◆ **To be done**:
Return the lines from the one with "Generate a Blender" through the one with "bg.inputs['Strength'].default_value = 2.5", exactly as they appear and with no pictures.

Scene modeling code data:
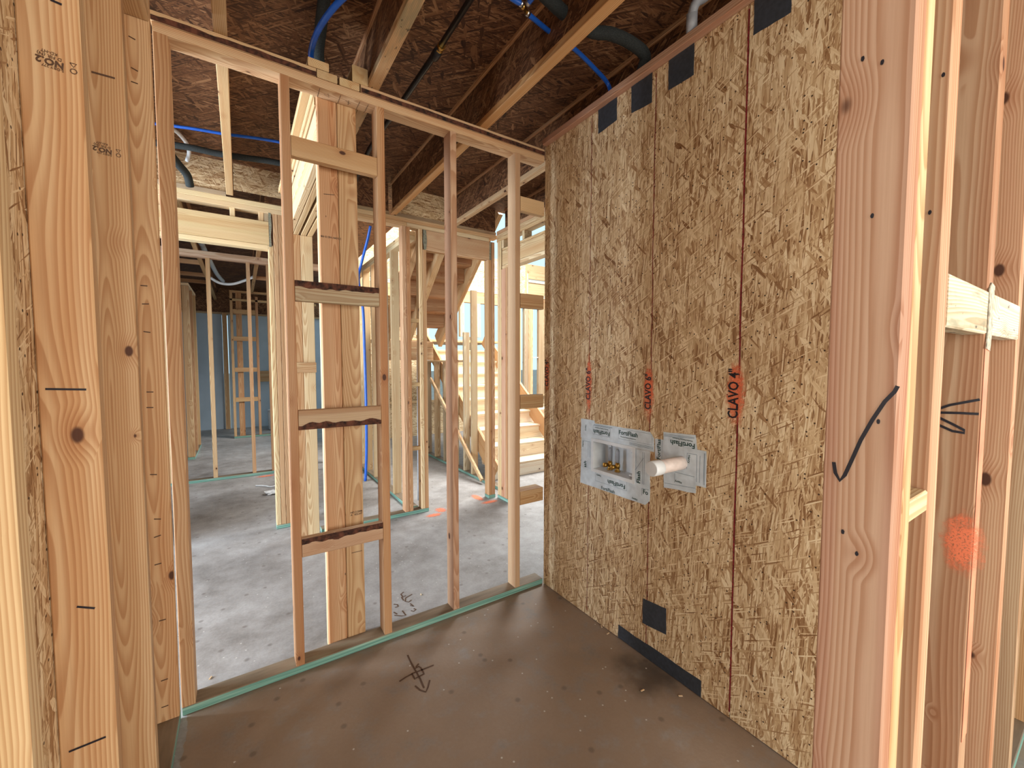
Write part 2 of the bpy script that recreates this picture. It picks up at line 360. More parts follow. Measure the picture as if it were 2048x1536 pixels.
def turned(parent, name, p0, p1, prof, mat, seg=16):
    p0, p1 = Vector(p0), Vector(p1)
    return tube(parent, name, [p0.lerp(p1, t) for t, _ in prof], [r for _, r in prof], mat, seg, smoothpath=False)
def poly(parent, name, pts, n, th, mat, off=0.0):
    """flat polygon piece of thickness th lying on a surface with normal n"""
    n = Vector(n).normalized(); P = [Vector(p) for p in pts]; k = len(P)
    area = sum(((P[i] - P[0]).cross(P[(i + 1) % k] - P[0])).dot(n) for i in range(k))
    if area < 0: P.reverse()
    V = [p + n * (off + th) for p in P] + [p + n * off for p in P]
    F = [tuple(range(k)), tuple(range(2 * k - 1, k - 1, -1))] + [(i, i + k, (i + 1) % k + k, (i + 1) % k) for i in range(k)]
    o = link(name, V, F, mat, parent)
    if parent: place(o, Matrix())
    return o
def strokes(parent, name, lines, n, wd, mat, off=0.0012):
    """pen strokes on a surface: each line is a list of 3-D points; one ribbon mesh"""
    n = Vector(n).normalized(); V, F = [], []
    for ln in lines:
        P = [Vector(p) for p in ln]; base = len(V)
        for i, p in enumerate(P):
            d = (P[min(i + 1, len(P) - 1)] - P[max(i - 1, 0)]).normalized(); s = n.cross(d).normalized() * wd / 2
            V += [p + s + n * off, p - s + n * off]
        for i in range(len(P) - 1): F.append((base + 2 * i, base + 2 * i + 1, base + 2 * i + 3, base + 2 * i + 2))
    o = link(name, V, F, mat, parent)
    if parent: place(o, Matrix())
    return o
def text(parent, name, s, size, origin, xd, yd, mat, bold=0.0, off=0.0016, sx=1.0):
    c = bpy.data.curves.new(name, 'FONT'); c.body = s; c.size = size; c.offset = bold; c.align_x = 'CENTER'; c.align_y = 'CENTER'; c.extrude = 0.0002; c.resolution_u = 2
    t = bpy.data.objects.new('tmp', c); col.objects.link(t)
    dg = bpy.context.evaluated_depsgraph_get(); me = bpy.data.meshes.new_from_object(t.evaluated_get(dg))
    bpy.data.objects.remove(t); bpy.data.curves.remove(c)
    me.materials.clear(); me.materials.append(mat)
    for v in me.vertices: v.co.x *= sx
    o = bpy.data.objects.new(name, me); col.objects.link(o); o.parent = parent
    xd, yd = Vector(xd).normalized(), Vector(yd).normalized(); n = xd.cross(yd)
    place(o, basis(xd, yd, n, Vector(origin) + n * off)); return o
def noisy_strip(parent, name, pa, pb, h, th, n, mat, seed=1, amp=0.55):
    """bark left along one edge of a block: a ragged-edged strip between pa and pb, h high"""
    pa, pb, n, h = Vector(pa), Vector(pb), Vector(n).normalized(), Vector(h); K = 26; V, F = [], []
    for i in range(K + 1):
        t = i / K; b = pa.lerp(pb, t); q = 0.78 + amp * noise.noise(Vector((t * 7 + seed * 9.1, seed, 0)))
        if t < 0.06 or t > 0.94: q *= 0.9
        V += [b + n * th, b + h * q * 0.5 + n * (th * (1.6 + noise.noise(Vector((t * 15, seed, 3))))), b + h * q + n * 0.0012]
    for i in range(K):
        a = i * 3; F += [(a, a + 3, a + 4, a + 1), (a + 1, a + 4, a + 5, a + 2)]
    o = link(name, V, F, mat, parent, True)
    if parent: place(o, Matrix())
    return o
T2, T4 = 0.038, 0.089
ZP, ZL, ZT = 2.786, 2.826, 2.866          # underside of lower top plate, joint, top of upper plate
YA = 2.166; XB = 1.68; XE = -0.25

# ------------------------------------------------------------------ floor and ground
floor = link('floor', [(-7, -4, -0.10), (9, -4, -0.10), (9, 12, -0.10), (-7, 12, -0.10), (-7, -4, 0), (9, -4, 0), (9, 12, 0), (-7, 12, 0)],
             [(4, 5, 6, 7), (3, 2, 1, 0), (0, 1, 5, 4), (1, 2, 6, 5), (2, 3, 7, 6), (3, 0, 4, 7)], M['concrete']); floor['kind'] = 'structure'
g = link('ground', [(-60, -60, -0.3), (60, -60, -0.3), (60, 80, -0.3), (-60, 80, -0.3)], [(0, 1, 2, 3)], M['earth']); g['kind'] = 'structure'

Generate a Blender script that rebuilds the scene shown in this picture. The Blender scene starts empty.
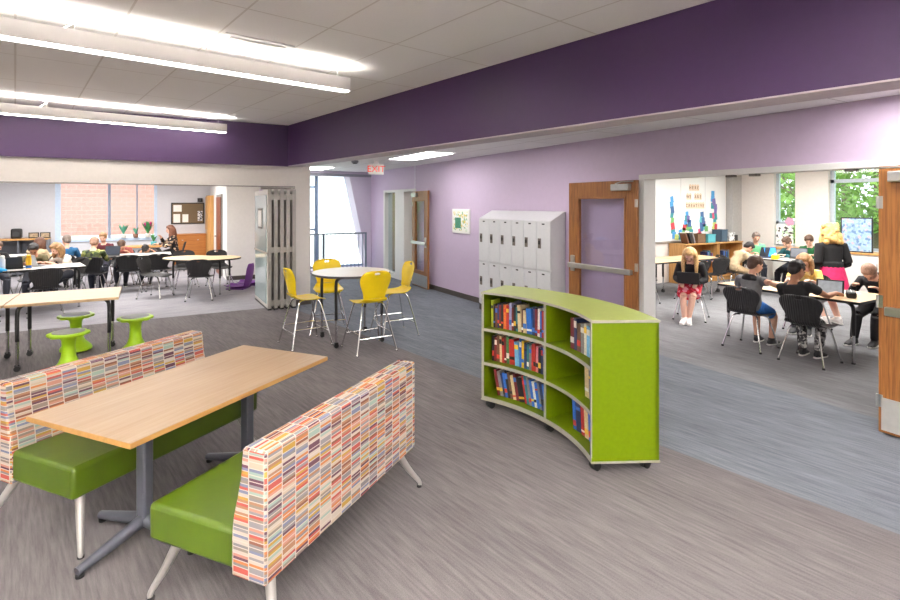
import bpy, bmesh, math, random
from mathutils import Vector, Matrix
R = math.radians
scene = bpy.context.scene
COL = scene.collection

# ---------------------------------------------------------------- camera, world, sun, exposure
cam_data = bpy.data.cameras.new('camera')
cam_data.sensor_width = 36.0
cam_data.lens = 520 / 900 * 36.0
cam_data.shift_y = -95 / 900
cam_data.clip_end = 200
cam = bpy.data.objects.new('camera', cam_data)
cam.location = (0, 0, 1.84)
cam.rotation_euler = (R(90), 0, R(-30.1))
COL.objects.link(cam)
scene.camera = cam

world = bpy.data.worlds.new('sky')
scene.world = world
world.use_nodes = True
bg = world.node_tree.nodes['Background']
bg.inputs['Color'].default_value = (0.93, 0.97, 1.0, 1)
bg.inputs['Strength'].default_value = 2.5

sun_d = bpy.data.lights.new('sun', 'SUN')
sun_d.energy = 2.6
sun_d.angle = R(2)
sun_d.color = (1.0, 0.95, 0.86)
sun = bpy.data.objects.new('sun', sun_d)
sun.rotation_euler = (R(38), 0, R(-22))
COL.objects.link(sun)

def area(name, x, y, z, sx, sy, power, rz=0, col=(1, 0.97, 0.93)):
    d = bpy.data.lights.new(name, 'AREA')
    d.shape = 'RECTANGLE'; d.size = sx; d.size_y = sy; d.energy = power; d.color = col
    o = bpy.data.objects.new(name, d)
    o.location = (x, y, z); o.rotation_euler = (0, 0, R(rz))
    COL.objects.link(o)

# ceiling lamps of the two classrooms, the corridor and the rear of the commons
area('classroom_lamp', 8.2, 4.6, 2.70, 1.2, 4.5, 140)
area('classroom_lamp', 11.4, 4.6, 2.70, 1.2, 4.5, 130)
area('classroom_lamp', -1.6, 12.2, 2.70, 4.5, 1.2, 120)
area('classroom_lamp', -1.2, 15.2, 2.70, 4.5, 1.2, 110)
for cx, cy in ((-1.70, 0.52), (-1.0, -3.46)):
    area('commons_lamp', cx, cy, 3.02, 8.5, 0.08, 22 if cy > 0 else 160, 9.8)
    area('commons_uplight', cx, cy, 3.12, 8.5, 0.08, 420, 9.8)
    bpy.context.scene.collection.objects[-1].rotation_euler = (R(180), 0, R(-9.8))
area('corridor_lamp', 4.75, 1.5, 2.72, 0.5, 1.1, 20)
area('corridor_lamp', 4.1, 6.0, 2.72, 0.5, 1.1, 14)
area('side_room_lamp', 7.0, 11.5, 2.70, 1.0, 1.0, 25)

vs = scene.view_settings
vs.view_transform = 'Standard'
vs.look = 'None'
vs.exposure = 0.84
vs.gamma = 1.0
vs.use_curve_mapping = False

# ---------------------------------------------------------------- materials
def lin(c):
    return tuple(((v / 255) / 12.92 if v / 255 <= 0.04045 else ((v / 255 + 0.055) / 1.055) ** 2.4) for v in c)

MATS = {}
def mat(name, rgb, rough=0.5, metal=0.0, var=0.06, scale=18.0, bump=0.0, spec=0.5, emit=0.0, coat=0.0):
    """Principled surface with a little procedural unevenness of tone and relief."""
    if name in MATS: return MATS[name]
    m = bpy.data.materials.new(name); m.use_nodes = True
    nt = m.node_tree; n = nt.nodes; l = nt.links
    b = n['Principled BSDF']
    c = lin(rgb)
    b.inputs['Roughness'].default_value = rough
    b.inputs['Metallic'].default_value = metal
    b.inputs['Specular IOR Level'].default_value = spec
    b.inputs['Coat Weight'].default_value = coat
    tc = n.new('ShaderNodeTexCoord')
    nz = n.new('ShaderNodeTexNoise'); nz.inputs['Scale'].default_value = scale; nz.inputs['Detail'].default_value = 4
    l.new(tc.outputs['Object'], nz.inputs['Vector'])
    rp = n.new('ShaderNodeValToRGB')
    rp.color_ramp.elements[0].position = 0.3; rp.color_ramp.elements[1].position = 0.7
    rp.color_ramp.elements[0].color = (*[v * (1 - var) for v in c], 1)
    rp.color_ramp.elements[1].color = (*[min(1, v * (1 + var)) for v in c], 1)
    l.new(nz.outputs['Fac'], rp.inputs['Fac']); l.new(rp.outputs['Color'], b.inputs['Base Color'])
    if bump:
        bp = n.new('ShaderNodeBump'); bp.inputs['Strength'].default_value = bump; bp.inputs['Distance'].default_value = 0.005
        l.new(nz.outputs['Fac'], bp.inputs['Height']); l.new(bp.outputs['Normal'], b.inputs['Normal'])
    if emit:
        b.inputs['Emission Color'].default_value = (*c, 1); b.inputs['Emission Strength'].default_value = emit
    MATS[name] = m
    return m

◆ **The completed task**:
Generate a Blender script that rebuilds the scene shown in this picture. The Blender scene starts empty.
import bpy, bmesh, math, random
from mathutils import Vector, Matrix
R = math.radians
scene = bpy.context.scene
COL = scene.collection

# ---------------------------------------------------------------- camera, world, sun, exposure
cam_data = bpy.data.cameras.new('camera')
cam_data.sensor_width = 36.0
cam_data.lens = 520 / 900 * 36.0
cam_data.shift_y = -95 / 900
cam_data.clip_end = 200
cam = bpy.data.objects.new('camera', cam_data)
cam.location = (0, 0, 1.84)
cam.rotation_euler = (R(90), 0, R(-30.1))
COL.objects.link(cam)
scene.camera = cam

world = bpy.data.worlds.new('sky')
scene.world = world
world.use_nodes = True
bg = world.node_tree.nodes['Background']
bg.inputs['Color'].default_value = (0.93, 0.97, 1.0, 1)
bg.inputs['Strength'].default_value = 2.5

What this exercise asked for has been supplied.